THE Church Commissioners have received a share of a £193-million settlement payout by the supermarket giant Tesco to investors who sued for losses after an accountancy scandal in 2014.
Several institutional shareholders sued Tesco after more than £2 billion was wiped off its market valuation. A whistleblower revealed that Tesco’s half-year profits had been artificially inflated by £250 million; and the total error later increased to £326 million.
As a result, the company’s annual profits for the year were halved. Four senior executives were suspended, the company called in a team of forensic accountants to check its books, and the Serious Fraud Office launched a criminal investigation.
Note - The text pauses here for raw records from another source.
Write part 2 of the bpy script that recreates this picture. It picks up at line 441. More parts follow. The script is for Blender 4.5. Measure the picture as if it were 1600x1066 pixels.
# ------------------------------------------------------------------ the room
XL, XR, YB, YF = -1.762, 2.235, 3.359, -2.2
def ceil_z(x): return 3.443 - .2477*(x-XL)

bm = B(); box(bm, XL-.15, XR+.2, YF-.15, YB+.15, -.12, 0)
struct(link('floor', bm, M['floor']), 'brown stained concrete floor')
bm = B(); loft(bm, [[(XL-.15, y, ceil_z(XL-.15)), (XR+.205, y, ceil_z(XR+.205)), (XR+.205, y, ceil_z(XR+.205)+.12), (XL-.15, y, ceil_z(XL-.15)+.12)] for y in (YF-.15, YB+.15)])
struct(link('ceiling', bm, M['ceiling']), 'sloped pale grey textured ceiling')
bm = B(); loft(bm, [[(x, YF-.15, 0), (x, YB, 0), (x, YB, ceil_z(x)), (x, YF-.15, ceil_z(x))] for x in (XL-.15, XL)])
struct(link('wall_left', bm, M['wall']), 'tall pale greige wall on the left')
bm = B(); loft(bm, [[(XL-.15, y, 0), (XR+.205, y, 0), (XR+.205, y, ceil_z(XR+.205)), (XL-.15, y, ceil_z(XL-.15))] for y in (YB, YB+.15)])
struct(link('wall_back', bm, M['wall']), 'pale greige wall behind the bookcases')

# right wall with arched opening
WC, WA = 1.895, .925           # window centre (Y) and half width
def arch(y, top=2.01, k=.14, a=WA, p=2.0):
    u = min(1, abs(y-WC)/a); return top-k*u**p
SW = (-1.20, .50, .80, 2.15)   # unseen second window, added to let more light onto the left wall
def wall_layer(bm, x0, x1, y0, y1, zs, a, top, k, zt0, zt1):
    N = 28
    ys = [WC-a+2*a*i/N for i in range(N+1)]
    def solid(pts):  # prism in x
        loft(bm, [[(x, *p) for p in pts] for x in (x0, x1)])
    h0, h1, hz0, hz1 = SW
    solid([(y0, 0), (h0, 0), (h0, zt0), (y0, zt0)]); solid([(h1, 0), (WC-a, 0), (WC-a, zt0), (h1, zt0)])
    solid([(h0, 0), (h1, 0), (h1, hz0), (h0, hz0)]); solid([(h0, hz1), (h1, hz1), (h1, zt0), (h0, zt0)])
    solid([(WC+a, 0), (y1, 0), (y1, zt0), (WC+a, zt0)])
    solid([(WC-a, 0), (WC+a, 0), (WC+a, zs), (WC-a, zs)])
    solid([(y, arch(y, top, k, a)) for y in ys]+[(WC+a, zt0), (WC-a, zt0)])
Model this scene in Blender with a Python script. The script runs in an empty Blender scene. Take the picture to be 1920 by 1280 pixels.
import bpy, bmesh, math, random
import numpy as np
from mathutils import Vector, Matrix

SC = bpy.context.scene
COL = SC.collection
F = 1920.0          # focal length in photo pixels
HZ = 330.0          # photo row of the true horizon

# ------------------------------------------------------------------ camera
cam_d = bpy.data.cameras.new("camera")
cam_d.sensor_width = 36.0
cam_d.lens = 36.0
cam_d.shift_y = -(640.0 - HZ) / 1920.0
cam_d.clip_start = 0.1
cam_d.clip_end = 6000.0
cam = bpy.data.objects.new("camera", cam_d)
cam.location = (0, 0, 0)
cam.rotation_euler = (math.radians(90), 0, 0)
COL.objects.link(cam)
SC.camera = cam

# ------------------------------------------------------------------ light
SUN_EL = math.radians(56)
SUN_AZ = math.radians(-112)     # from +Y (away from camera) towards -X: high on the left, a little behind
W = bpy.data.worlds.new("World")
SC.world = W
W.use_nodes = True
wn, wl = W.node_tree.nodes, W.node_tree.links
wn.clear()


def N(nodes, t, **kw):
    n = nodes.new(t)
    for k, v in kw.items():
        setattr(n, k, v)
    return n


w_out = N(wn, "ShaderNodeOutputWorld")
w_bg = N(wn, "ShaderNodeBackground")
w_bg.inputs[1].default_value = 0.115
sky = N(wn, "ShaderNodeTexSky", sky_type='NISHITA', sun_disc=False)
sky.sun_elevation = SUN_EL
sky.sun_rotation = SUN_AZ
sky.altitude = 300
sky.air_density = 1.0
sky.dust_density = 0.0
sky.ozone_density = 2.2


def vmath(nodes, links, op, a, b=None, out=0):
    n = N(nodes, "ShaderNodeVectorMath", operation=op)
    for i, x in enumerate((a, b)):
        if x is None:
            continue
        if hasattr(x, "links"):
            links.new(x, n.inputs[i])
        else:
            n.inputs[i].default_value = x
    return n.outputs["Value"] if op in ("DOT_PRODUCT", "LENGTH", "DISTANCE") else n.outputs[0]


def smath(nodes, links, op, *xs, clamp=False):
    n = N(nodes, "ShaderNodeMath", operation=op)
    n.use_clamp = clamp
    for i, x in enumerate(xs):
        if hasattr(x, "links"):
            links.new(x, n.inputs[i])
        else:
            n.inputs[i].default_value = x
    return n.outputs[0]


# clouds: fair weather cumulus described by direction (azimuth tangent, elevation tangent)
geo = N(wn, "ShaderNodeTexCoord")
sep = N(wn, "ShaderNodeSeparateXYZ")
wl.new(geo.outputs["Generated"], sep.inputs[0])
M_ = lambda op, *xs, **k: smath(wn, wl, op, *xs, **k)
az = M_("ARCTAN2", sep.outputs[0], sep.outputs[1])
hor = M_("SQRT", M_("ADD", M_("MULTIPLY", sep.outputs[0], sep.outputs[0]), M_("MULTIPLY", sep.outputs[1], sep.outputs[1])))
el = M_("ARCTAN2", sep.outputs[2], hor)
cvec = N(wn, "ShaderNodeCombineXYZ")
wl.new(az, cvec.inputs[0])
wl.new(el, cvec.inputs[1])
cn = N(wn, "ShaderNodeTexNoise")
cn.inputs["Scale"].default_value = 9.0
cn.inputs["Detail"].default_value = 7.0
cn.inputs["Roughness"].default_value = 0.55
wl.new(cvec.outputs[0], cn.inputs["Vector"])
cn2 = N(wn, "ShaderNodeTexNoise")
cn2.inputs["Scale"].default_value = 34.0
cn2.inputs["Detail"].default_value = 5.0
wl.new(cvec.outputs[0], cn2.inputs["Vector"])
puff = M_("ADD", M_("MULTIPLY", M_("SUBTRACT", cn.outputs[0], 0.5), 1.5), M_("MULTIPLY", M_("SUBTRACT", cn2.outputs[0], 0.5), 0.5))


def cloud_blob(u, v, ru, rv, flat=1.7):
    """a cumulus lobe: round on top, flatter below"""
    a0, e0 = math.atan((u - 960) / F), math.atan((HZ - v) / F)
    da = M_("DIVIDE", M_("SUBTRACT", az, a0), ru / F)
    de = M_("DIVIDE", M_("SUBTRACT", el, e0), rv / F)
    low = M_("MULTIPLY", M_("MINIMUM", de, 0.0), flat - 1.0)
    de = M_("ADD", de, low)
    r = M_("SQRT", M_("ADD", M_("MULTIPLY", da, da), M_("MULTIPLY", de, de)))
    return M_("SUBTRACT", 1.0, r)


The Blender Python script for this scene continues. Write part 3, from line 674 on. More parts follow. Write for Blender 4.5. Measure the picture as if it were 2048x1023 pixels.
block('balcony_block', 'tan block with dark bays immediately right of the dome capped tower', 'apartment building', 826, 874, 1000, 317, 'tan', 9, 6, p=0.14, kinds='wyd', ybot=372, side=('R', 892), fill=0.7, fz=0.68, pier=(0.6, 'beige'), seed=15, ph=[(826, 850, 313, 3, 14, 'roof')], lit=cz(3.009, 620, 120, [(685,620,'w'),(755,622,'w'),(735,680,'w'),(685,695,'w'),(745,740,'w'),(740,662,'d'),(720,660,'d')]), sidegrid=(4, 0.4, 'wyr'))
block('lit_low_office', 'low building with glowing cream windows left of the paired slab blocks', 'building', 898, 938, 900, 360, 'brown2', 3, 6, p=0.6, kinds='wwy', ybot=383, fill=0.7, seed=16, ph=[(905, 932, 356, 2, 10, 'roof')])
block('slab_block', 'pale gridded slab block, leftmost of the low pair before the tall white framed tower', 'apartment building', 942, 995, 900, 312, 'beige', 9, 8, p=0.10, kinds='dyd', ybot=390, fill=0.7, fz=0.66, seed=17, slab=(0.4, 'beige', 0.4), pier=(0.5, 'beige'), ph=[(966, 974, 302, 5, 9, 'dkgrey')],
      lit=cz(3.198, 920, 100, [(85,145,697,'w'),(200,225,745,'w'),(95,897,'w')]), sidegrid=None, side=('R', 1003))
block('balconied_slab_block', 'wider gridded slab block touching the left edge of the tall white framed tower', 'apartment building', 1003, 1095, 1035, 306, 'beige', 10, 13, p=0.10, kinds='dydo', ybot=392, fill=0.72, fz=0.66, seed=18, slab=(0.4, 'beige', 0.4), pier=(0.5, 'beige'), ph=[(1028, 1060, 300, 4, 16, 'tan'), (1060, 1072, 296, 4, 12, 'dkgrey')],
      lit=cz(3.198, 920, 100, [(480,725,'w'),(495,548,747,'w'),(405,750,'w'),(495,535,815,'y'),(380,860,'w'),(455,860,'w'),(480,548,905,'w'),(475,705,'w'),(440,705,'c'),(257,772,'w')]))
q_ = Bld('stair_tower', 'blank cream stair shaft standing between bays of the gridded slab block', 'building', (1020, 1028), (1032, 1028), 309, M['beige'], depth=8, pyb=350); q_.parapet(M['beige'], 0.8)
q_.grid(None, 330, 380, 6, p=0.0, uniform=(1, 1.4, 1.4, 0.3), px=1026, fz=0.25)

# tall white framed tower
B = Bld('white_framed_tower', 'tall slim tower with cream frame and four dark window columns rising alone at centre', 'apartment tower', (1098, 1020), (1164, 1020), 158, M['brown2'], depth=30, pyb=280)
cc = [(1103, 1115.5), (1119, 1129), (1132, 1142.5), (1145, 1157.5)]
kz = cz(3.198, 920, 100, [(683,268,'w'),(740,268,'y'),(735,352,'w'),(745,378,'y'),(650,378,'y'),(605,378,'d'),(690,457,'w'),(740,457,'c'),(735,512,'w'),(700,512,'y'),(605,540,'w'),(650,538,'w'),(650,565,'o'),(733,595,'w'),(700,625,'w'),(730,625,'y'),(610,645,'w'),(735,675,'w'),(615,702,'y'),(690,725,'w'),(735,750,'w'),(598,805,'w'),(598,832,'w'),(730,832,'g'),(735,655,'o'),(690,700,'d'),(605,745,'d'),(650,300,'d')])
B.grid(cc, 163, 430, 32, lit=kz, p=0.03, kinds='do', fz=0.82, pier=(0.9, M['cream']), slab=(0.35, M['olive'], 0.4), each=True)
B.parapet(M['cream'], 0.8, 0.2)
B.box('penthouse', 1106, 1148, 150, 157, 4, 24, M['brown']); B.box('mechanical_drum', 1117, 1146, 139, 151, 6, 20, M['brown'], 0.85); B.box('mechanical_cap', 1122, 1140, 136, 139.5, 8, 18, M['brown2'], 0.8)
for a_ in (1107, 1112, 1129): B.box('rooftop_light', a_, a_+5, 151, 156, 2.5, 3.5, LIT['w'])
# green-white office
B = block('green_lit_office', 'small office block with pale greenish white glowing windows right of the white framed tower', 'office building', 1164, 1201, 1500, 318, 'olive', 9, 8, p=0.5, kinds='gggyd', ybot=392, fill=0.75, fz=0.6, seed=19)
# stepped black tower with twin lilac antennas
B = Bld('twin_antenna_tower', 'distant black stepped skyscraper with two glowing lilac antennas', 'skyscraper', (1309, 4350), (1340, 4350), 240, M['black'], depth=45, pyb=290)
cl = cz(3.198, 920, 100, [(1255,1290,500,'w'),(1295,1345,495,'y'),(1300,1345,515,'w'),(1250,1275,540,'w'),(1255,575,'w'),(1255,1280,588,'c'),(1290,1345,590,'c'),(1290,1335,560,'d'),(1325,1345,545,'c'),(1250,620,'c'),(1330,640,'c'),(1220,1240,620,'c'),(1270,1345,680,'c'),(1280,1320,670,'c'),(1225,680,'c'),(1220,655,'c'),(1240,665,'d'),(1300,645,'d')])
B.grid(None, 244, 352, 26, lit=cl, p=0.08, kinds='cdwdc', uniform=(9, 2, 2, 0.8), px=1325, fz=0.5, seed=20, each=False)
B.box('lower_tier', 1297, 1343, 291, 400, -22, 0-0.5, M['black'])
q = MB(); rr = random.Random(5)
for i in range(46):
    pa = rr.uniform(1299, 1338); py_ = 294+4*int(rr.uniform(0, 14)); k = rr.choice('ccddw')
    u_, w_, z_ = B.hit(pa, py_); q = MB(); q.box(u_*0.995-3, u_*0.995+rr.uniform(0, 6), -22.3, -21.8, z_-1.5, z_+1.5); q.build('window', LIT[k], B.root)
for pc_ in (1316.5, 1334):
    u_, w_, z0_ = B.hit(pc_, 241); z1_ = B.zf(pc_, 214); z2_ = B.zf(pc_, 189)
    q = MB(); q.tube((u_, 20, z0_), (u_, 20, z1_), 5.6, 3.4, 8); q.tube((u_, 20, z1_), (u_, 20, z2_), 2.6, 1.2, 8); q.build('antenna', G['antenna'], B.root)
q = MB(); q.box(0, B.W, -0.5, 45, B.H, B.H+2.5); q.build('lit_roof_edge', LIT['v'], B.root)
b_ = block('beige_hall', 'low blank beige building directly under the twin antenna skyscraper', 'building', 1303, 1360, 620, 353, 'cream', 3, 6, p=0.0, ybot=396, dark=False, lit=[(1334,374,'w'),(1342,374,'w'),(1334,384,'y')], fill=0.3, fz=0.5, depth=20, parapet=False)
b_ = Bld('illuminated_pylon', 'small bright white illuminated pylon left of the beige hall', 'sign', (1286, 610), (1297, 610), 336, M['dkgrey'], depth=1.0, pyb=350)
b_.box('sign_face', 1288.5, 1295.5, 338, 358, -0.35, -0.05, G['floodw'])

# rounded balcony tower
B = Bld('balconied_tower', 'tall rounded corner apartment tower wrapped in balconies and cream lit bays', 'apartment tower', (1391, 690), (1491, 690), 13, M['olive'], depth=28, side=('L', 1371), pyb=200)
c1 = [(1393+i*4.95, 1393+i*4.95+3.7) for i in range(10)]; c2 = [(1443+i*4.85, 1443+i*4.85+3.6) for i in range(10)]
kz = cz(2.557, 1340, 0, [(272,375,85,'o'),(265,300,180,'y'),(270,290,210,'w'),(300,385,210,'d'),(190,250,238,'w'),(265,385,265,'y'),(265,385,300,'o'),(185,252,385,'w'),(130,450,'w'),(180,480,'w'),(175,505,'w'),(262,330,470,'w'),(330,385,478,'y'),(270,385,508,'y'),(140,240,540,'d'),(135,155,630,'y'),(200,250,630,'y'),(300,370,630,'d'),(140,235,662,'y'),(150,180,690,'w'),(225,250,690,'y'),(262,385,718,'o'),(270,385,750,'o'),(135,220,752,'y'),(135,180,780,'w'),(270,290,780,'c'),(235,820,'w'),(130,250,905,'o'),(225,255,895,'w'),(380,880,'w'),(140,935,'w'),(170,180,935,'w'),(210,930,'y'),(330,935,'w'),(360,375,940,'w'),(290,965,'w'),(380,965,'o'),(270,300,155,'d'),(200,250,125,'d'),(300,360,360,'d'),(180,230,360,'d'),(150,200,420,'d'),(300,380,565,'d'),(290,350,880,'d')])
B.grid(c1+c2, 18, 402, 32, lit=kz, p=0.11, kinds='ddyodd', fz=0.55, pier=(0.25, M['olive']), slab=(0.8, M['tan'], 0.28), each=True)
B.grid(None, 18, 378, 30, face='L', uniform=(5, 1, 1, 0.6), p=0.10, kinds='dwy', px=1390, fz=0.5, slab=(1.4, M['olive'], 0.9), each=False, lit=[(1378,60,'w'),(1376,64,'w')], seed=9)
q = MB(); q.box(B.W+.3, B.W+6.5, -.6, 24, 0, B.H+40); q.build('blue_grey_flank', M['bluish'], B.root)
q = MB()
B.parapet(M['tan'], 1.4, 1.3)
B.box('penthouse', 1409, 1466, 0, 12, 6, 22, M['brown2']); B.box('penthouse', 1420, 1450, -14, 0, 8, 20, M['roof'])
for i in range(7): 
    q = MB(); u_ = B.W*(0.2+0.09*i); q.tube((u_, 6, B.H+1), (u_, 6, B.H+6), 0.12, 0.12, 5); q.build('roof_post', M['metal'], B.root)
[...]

Tesco subsequently faced a string of class-action suits from shareholders seeking compensation for the fall in share price; they claimed that the loss that they had suffered was the result of Tesco’s inaccurate disclosures. They included Norges Bank, the Norwegian sovereign wealth fund, several pension funds, and the Church Commissioners.
Details of the out-of-court settlement with two legal firms representing shareholders were disclosed in Tesco’s half-year results, published last week. The sum paid out exceeded the £129 million that the retailer agreed to pay as part of a deferred-prosecution agreement with the Serious Fraud Office. Three Tesco executives were prosecuted by the Serious Fraud Office, but were acquitted of all charges in 2019.
This week, the Commissioners declined to discuss the settlement.